Porter Marinated Steak Skewers with Cilantro Horseradish Cream5

Beer Brat Dogs with Grilled Peach Salsa and Fried Onions

Beer Brat Dogs with Grilled Peach Salsa and Fried Onions 2

I tried to make sausage from scratch once.

I went to Lindy & Grundy and had along talk with the gorgeous Sausage Making Queen of Los Angeles, Amelia. Armed with sausage casings,  several different types of pork and pork fat to be ground, and tips for success from the pros who instruct the pros, I was confident. I spent hours grinding meat, adding spices, filling casings and turning my dining room light fixture into a drying rack.

Then, it was time to fry up the profits of my labor.

It didn’t go well. The casings split, the filling was mealy and dry. Turns out, unless you make sausages in a meat locker you’re not headed for success, sausages need frigid temperatures to turn out perfectly. Which explains why the best sausages come from cold climates as opposed to tropical locations.

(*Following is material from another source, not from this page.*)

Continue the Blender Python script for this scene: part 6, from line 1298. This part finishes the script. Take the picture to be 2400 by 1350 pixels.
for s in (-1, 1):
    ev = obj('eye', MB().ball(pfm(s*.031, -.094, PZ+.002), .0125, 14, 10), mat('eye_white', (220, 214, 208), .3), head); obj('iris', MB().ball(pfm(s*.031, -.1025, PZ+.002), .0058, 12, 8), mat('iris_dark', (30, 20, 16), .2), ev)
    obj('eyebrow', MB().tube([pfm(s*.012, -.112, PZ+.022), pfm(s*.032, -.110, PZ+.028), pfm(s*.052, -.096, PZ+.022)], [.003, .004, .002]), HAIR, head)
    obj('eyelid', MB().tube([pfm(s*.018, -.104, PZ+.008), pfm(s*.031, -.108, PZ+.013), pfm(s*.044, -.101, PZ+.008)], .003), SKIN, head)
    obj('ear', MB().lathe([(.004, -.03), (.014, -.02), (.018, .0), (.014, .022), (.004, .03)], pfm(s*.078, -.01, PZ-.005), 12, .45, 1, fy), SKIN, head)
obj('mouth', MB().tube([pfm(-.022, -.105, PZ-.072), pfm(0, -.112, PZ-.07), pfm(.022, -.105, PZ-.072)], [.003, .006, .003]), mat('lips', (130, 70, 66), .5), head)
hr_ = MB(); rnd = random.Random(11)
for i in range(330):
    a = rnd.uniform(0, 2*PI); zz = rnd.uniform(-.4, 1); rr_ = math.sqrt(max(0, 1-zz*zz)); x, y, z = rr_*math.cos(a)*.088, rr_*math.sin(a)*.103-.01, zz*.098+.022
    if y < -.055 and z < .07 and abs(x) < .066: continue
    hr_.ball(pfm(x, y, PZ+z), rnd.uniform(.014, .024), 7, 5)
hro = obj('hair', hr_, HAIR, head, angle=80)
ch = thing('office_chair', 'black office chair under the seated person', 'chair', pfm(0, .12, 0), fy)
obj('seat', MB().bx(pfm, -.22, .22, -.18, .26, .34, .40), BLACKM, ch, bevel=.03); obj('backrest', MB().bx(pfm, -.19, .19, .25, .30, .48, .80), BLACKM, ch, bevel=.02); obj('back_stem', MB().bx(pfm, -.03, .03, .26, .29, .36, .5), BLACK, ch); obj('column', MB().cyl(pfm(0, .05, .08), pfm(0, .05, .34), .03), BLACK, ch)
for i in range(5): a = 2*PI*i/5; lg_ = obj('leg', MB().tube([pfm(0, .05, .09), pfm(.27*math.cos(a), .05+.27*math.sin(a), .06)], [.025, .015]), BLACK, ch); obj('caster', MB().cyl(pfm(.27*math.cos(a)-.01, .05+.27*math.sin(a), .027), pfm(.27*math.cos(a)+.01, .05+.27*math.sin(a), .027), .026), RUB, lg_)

I’ll always make as much as I can from scratch, but some things just need to be left to the pros. I’ll never buy pre-made tortillas, I’ll always make my own whipped cream and canned frosting makes baby Jesus cry. But sausage making needs to be left to the pros, it’s an art. It takes years to get right, and talent to make perfect. I’ll make the buns from scratch, and the toppings, but I’ll always be on the look out for a butcher shop that makes the best sausages, and when I find it I’ll trade beer for sausages. I know my place.

 

Beer Brat Dogs with Grilled Peach Salsa and Fried Onions_

Beer Brat Dogs with Grilled Peach Salsa and Fried Onions

Ingredients
  

  • 1/3 cup flour
  • 1 tsp salt
  • 1 tsp black pepper
  • ½ white onions sliced
  • canola oil for frying
  • 6 raw bratwursts
  • 24 ounces pale ale
  • 2 ripe but firm peaches sliced
  • ¼ red onion cut in half
  • 2 red jalapenos sliced in half lengthwise
  • ¼ cup chopped cilantro
  • 6 hot dog buns

Instructions
 

  • Combine the flour, salt and pepper in a small bowl, add the onion, toss until well coated.
  • Add 3 to 4 inches of oil to a saucepan, use a deep fry thermometer to bring the oil to 375, adjusting heat to maintain that temperature.
  • Drop the onions in the oil, fry until golden brown, about 4 minutes.
  • Remove from oil, drain on a wire rack or paper towels.
  • In a pan with a lid add the brats and the beer, cover and simmer until the brats are cooked through, remove from pan.
  • Preheat the grill to medium high.
  • Add the brats, peaches, red onion and jalapenos, grilling all until grill marks appear on all sides.
  • Chop the peaches, onion and cilantro, add to a bowl along with the cilantro, toss to combine.
  • Add the brats to the buns, top with peach salsa and fried onions.